Eugenio d’Ors y Rovira (born September 28, 1882, Barcelona, Spain—died September 25, 1954, Villanueva y Geltrú) was a Catalan essayist, philosopher, and art critic who was a leading ideologue of the Catalan cultural renaissance of the early 20th century.
Although d’Ors studied law in Barcelona and earned a doctorate in philosophy from the University of Madrid, he was by profession a journalist who wrote an influential column (later anthologized) in Catalan called Glossari. When he moved to Madrid in 1920 he continued to write El nuevo glosario (“The New Glossary”) in Castilian. He excelled in a short-essay genre, the glosa. In a column in 1906, he coined the term noucentisme (“1900-ism”) to characterize Catalan culture of the 20th century. He believed that art should be “arbitrary,” or subjectivist, breaking with traditional norms. By extending this concept to the political movement of Catalan nationalism, he was able to characterize a whole program of political and cultural renewal for Catalonia.
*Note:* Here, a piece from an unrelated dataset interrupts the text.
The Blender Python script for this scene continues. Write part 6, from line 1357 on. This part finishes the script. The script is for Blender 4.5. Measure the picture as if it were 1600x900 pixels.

He wrote Tres horas en el Museo del Prado (1923; “Three Hours in the Prado Museum”) and provided valuable criticisms of the art of Francisco de Goya, Paul Cézanne, and Pablo Picasso. He was also a gifted caricaturist, influenced by Aubrey Beardsley.
D’Ors studied philosophy at the Sorbonne in Paris with Henri Bergson and Émile Boutroux. He was particularly interested in the study of reason and the classical ideal. His El secreto de la filosofia (1947; “The Secret of Philosophy”) recapitulates many of his ideas.